I feel exactly the same way dealing w/my son - and i have the exact same moment where you get frustrated in front of the kids...it sucks. Hubby and I are currently working towards cutting down the time it takes at night to get him off to dreamland too...

I wanna know where that happens? We put the kids to bed and they NEVER go to sleep. I feel the same way as you, that we need a little down time. It's light here in the summer until 11pm. The only good thing is that, in the winter it is dark at 4pm!

wait! there are people out there who can just tuck there kids in, say goodnight and then unwind or do grown-up things around the house??
hahahahahahahha
it sure isn't here. the last week or two, with me being sick, i have just given up and they have come in to snug with me. i am sure i will pay for that later. but right now, anything for a little peace and quiet!

hee hee, yes, what everyone else said.

Our kids are amazingly resiliant at bedtime, the kiddo that was falling asleep in his Mac n Cheeze is still going strong at 11:15 PM.

I agree, it will be over soon, but I'm hoping it ends while I can still get by without a Viagra prescription.

Posted by: ben | July 14, 2004 3:46 PM

Oh, and Billy Idol? Have you ever heard his Christmas Album?

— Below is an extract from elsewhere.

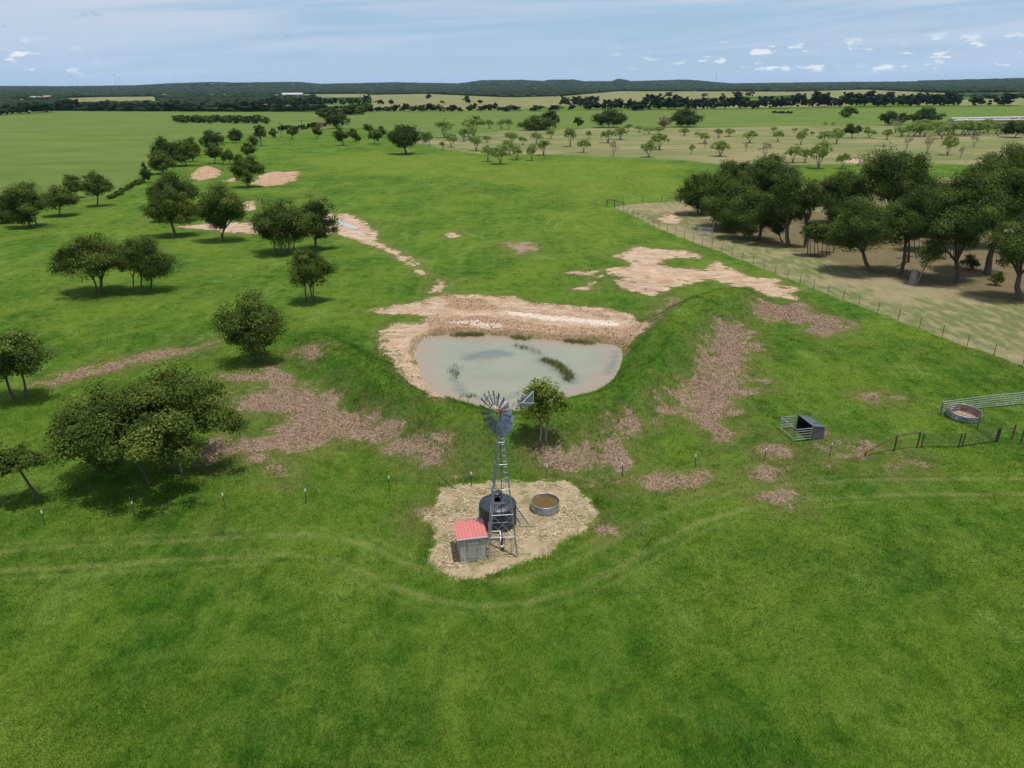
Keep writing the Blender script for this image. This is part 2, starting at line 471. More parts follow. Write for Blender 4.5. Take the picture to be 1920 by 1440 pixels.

"It's a nice day for a.. white Christmas!" (scream)

or

"In the midnite hour, he cries Ho, Ho Ho. With a rebel yell, he cries Ho Ho Ho..."

You're welcome.

Posted by: ben | July 14, 2004 3:47 PM

No advice or recommendations here only sympathy. I feel exactly the same way on occasion when it's 10pm, the kids are just FINALLY down and the kitchen is trashed and there's a line of toys throughout the house and all I want to do is go to bed and read or watch a movie.